In the last few weeks we have seen financial results from Google, where it maintained its core revenue momentum, and from Yahoo, which has shown weakening display revenue. The NY Times said "Yahoo was hurting long before the financial crisis got everyone worried about a global recession. Now its pain has become more acute. "

The pay per click model popularised by Google, with its AdWords system, is compellingly attractive to marketers, and this has driven its growth, and will become even more attractive during the forthcoming recession. And although the web has historically been seen as the 'cheap communication channel' it is now suffering/benefiting from price inflation.

There is nothing wrong with price inflation if this is accompanied by 'performance inflation'. However, the problem we have is that much of the other paid for mediums on the web have actually been declining in their performance. Average banner clickthrough rates are now less than 0.2%, which means less than 2 in every thousand people click on a banner. It doesn't have to be this way.

A unified theory of advertising holds that you use search to fulfill demand, and other digital media to create demand. Creating demand requires you offer something above and beyond traditional advertising messages. You need to engage the audience to create this demand. This engagement can come through banner advertising, micro-sites, social media, and other tools. Quantifying and monetising the value of this layer of communication has been problematic due to marketer risk aversion. They believe in what I call a connection gap - a disbelief in the power of digital to connect with large audiences and enhance or build the brand.

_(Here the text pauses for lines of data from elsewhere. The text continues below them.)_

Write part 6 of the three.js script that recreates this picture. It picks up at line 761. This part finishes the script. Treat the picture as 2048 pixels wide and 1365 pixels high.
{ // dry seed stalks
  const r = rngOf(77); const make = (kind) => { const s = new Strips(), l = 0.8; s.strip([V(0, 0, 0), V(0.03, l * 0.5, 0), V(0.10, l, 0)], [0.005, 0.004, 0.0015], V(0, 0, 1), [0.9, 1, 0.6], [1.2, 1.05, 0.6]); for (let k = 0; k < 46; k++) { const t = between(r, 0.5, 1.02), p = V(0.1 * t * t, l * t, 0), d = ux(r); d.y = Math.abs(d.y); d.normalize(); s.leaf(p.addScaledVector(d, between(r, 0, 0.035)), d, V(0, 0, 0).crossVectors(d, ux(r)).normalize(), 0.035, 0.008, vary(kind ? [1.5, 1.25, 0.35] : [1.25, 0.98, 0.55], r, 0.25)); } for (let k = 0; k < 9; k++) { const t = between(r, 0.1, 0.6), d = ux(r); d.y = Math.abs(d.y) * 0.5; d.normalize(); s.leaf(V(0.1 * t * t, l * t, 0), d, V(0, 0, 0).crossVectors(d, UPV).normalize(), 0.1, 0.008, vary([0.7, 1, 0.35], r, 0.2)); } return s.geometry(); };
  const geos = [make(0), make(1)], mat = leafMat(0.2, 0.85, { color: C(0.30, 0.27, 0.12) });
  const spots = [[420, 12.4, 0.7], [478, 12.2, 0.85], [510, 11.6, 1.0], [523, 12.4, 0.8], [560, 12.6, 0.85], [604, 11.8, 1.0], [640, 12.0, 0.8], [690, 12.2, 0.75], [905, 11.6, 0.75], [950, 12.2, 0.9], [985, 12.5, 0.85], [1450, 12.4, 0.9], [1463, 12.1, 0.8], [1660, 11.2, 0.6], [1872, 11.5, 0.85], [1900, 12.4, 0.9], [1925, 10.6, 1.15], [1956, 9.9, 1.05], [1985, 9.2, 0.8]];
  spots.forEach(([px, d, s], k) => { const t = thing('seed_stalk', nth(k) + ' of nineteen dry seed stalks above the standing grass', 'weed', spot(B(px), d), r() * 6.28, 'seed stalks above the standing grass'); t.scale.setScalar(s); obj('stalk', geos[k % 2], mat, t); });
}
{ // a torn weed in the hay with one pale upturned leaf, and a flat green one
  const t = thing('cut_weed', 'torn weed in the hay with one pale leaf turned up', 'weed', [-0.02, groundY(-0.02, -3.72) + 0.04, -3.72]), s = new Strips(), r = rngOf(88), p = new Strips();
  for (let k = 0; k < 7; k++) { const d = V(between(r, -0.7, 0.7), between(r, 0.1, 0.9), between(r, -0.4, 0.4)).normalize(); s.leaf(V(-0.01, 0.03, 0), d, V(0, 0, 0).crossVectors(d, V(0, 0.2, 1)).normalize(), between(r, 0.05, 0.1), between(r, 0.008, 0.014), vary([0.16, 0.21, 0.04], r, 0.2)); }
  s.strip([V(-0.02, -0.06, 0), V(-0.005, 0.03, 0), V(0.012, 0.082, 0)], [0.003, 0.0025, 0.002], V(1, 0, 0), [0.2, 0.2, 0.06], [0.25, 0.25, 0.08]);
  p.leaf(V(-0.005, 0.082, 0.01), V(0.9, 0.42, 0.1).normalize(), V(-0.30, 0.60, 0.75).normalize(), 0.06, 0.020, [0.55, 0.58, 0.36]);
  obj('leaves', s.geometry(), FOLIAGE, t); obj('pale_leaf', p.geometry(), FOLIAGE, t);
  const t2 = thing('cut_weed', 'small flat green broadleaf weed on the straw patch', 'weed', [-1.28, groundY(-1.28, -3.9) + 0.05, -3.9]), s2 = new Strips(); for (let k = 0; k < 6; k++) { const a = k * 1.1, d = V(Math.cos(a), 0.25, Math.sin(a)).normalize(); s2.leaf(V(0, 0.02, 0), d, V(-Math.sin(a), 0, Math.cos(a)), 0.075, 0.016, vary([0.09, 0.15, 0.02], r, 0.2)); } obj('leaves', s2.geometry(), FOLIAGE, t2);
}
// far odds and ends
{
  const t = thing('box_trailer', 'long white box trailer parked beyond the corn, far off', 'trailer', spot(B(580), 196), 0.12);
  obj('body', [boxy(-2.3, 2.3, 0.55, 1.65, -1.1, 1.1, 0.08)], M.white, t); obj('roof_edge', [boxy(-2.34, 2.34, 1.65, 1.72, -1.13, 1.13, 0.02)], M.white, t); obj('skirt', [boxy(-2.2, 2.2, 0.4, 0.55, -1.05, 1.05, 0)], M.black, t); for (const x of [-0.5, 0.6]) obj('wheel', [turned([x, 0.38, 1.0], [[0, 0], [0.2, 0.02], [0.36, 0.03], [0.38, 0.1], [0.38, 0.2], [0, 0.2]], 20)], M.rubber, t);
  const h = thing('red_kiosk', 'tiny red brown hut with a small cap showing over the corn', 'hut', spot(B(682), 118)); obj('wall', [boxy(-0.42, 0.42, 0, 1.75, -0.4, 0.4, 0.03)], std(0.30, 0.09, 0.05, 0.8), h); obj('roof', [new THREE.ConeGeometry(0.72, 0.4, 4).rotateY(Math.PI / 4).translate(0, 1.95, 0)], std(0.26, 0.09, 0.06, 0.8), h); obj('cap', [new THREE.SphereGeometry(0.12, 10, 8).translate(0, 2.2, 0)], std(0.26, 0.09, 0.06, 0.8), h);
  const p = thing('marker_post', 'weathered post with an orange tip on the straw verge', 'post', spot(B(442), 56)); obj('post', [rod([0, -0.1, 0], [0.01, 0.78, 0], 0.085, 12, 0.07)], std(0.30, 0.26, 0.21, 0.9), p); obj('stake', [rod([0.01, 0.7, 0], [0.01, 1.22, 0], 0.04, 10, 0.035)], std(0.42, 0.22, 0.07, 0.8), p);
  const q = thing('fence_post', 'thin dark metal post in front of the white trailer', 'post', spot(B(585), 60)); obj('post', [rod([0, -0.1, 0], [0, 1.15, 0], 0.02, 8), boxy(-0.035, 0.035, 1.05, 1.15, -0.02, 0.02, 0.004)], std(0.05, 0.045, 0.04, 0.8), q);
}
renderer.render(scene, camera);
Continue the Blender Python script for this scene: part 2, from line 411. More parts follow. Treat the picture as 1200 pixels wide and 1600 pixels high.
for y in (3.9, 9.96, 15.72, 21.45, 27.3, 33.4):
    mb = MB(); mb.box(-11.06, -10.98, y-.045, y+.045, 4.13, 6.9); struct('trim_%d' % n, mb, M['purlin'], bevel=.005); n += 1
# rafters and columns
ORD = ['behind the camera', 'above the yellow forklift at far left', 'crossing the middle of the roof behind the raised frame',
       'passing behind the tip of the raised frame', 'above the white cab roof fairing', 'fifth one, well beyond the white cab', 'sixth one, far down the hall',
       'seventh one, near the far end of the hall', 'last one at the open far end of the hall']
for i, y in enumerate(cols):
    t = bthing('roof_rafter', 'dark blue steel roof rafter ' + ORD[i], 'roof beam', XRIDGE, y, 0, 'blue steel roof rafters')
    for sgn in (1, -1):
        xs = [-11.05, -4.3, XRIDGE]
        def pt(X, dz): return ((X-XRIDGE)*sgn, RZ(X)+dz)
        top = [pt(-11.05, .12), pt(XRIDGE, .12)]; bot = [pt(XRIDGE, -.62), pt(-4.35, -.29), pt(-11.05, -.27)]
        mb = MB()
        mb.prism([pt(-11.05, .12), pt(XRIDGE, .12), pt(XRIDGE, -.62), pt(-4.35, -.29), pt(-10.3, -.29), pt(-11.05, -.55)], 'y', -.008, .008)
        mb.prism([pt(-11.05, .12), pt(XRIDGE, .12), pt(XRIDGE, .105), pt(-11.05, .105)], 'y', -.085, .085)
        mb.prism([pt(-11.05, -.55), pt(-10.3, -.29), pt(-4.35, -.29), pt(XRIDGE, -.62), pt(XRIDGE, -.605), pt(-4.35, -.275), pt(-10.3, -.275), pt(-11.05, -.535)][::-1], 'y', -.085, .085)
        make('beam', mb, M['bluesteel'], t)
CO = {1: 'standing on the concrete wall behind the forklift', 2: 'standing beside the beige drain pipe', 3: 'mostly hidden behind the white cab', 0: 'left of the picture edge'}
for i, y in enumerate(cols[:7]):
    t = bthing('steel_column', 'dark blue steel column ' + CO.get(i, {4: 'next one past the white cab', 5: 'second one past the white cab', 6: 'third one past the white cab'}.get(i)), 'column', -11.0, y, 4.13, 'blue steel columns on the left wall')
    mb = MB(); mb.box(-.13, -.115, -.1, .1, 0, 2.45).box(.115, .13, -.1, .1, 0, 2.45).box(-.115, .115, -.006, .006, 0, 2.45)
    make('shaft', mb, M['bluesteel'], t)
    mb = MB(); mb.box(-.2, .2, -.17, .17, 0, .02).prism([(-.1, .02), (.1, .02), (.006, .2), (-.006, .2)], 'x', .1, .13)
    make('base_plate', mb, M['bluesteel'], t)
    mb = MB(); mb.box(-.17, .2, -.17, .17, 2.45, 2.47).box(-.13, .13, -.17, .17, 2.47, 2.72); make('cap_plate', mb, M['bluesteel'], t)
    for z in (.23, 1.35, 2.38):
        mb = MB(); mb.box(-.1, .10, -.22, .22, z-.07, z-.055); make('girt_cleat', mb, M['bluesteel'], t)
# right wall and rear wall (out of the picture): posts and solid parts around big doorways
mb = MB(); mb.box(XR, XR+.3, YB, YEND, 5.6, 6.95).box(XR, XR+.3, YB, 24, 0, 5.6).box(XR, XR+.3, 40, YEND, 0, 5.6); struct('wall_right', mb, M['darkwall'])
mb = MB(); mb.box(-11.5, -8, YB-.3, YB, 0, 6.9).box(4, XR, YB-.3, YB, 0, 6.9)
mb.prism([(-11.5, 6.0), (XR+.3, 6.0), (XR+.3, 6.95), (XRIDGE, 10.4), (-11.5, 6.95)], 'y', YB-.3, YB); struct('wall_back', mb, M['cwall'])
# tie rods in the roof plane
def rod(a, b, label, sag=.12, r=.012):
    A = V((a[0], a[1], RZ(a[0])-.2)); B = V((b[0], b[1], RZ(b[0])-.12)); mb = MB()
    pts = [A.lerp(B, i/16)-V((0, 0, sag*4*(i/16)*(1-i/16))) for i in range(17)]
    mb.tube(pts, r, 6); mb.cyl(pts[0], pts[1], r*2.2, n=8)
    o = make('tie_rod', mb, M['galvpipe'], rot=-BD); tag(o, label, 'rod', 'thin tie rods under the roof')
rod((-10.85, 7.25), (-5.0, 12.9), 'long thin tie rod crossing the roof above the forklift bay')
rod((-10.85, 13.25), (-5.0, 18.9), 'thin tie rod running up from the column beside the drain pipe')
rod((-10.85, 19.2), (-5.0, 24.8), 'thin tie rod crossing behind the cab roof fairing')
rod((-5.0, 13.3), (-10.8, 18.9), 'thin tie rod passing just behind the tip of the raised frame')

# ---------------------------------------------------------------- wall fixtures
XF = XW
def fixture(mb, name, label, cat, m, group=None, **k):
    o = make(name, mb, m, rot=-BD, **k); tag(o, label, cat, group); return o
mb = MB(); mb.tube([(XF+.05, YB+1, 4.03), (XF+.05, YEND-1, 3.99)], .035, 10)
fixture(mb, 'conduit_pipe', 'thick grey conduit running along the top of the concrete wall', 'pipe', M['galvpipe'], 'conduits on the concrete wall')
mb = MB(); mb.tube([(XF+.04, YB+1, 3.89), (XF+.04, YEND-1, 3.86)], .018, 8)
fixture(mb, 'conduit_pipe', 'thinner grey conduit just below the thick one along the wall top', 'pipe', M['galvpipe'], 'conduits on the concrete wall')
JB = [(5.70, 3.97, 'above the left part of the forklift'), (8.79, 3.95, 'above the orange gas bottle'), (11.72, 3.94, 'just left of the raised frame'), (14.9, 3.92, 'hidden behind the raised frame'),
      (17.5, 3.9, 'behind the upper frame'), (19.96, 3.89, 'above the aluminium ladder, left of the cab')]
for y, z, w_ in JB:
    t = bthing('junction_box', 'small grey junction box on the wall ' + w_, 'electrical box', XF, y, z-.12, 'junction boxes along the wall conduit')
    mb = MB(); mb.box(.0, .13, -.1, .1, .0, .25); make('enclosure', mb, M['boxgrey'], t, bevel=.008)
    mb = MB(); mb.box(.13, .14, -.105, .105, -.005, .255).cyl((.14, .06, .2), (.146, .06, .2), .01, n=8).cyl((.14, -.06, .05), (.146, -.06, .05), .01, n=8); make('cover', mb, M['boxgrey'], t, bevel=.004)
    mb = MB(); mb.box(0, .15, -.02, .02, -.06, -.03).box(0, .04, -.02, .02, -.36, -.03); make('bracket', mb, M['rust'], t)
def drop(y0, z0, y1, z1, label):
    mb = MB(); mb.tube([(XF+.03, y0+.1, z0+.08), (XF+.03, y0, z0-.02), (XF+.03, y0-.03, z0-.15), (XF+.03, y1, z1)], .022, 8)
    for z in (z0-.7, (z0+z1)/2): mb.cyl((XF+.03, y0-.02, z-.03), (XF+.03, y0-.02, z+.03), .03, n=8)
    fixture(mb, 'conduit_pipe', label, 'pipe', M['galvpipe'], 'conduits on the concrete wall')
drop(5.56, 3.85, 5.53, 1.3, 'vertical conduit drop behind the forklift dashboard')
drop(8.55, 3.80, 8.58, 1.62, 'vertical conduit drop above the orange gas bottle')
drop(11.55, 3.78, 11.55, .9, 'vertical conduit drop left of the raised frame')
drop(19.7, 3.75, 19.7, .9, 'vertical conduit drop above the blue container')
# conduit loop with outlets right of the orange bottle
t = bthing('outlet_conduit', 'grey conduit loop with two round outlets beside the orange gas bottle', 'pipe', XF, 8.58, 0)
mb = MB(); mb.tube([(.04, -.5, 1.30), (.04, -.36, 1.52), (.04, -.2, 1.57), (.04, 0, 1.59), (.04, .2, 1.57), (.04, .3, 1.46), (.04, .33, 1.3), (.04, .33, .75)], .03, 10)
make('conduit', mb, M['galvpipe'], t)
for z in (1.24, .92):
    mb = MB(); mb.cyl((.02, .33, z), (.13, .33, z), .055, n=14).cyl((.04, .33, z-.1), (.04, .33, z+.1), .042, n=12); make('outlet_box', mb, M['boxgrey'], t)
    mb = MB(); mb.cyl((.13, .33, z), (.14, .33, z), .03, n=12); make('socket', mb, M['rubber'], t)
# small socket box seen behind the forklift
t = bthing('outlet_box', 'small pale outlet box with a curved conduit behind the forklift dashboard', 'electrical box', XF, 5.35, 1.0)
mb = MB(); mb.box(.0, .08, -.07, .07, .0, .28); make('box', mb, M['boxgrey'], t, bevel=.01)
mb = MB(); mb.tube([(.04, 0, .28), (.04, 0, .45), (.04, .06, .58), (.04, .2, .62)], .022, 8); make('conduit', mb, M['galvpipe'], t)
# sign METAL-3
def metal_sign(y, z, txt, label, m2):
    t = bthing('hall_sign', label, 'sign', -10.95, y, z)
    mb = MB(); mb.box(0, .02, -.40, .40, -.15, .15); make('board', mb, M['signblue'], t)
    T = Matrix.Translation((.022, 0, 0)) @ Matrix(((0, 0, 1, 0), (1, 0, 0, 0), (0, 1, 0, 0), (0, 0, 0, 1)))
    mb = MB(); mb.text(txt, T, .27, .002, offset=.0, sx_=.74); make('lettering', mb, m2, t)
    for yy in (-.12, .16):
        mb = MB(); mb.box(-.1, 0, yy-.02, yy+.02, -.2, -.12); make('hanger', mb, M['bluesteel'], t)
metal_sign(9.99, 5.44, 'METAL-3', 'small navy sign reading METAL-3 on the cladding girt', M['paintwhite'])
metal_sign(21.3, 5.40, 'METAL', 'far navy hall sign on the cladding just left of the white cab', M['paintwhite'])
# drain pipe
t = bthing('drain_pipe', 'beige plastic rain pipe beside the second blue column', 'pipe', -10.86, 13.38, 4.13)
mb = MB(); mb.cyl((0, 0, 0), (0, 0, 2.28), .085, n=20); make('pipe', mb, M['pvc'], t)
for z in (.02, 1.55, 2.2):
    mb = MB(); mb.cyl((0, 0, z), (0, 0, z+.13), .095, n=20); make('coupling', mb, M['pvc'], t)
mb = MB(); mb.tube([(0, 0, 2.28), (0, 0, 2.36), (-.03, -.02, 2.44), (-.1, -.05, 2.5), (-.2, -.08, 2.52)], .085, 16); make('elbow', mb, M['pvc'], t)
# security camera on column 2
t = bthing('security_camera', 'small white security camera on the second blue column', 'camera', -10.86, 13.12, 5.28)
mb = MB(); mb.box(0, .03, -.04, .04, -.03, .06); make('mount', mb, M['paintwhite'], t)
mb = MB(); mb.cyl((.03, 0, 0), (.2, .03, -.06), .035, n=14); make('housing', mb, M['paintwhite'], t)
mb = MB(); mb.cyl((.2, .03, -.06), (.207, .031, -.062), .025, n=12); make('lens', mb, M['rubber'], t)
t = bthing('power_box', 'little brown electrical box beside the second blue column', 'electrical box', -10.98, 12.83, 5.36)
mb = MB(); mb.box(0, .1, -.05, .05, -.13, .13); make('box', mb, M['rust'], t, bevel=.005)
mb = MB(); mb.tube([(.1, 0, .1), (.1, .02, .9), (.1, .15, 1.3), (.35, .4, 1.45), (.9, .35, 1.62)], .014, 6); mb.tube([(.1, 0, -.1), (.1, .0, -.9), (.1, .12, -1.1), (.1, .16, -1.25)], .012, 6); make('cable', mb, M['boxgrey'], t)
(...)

Search dominates digital budgets as it is results focused, and quantifiable. Most marketers could spend 100% of their budgets on search to quench the infinite thirst of the Google algorithm. The same marketer who confidently invests in search, will prefer to create demand through offline media, such as TV, direct mail, and press. There are many digital ways to create demand, and many have metrics and data to show their performance, but showing they are as effective is the real challenge. Providing an alternative digital way of creating demand and monetising the other web - the web away from Google (if you exclude Doubleclick) - will be the key focus for digital marketers over the next few months.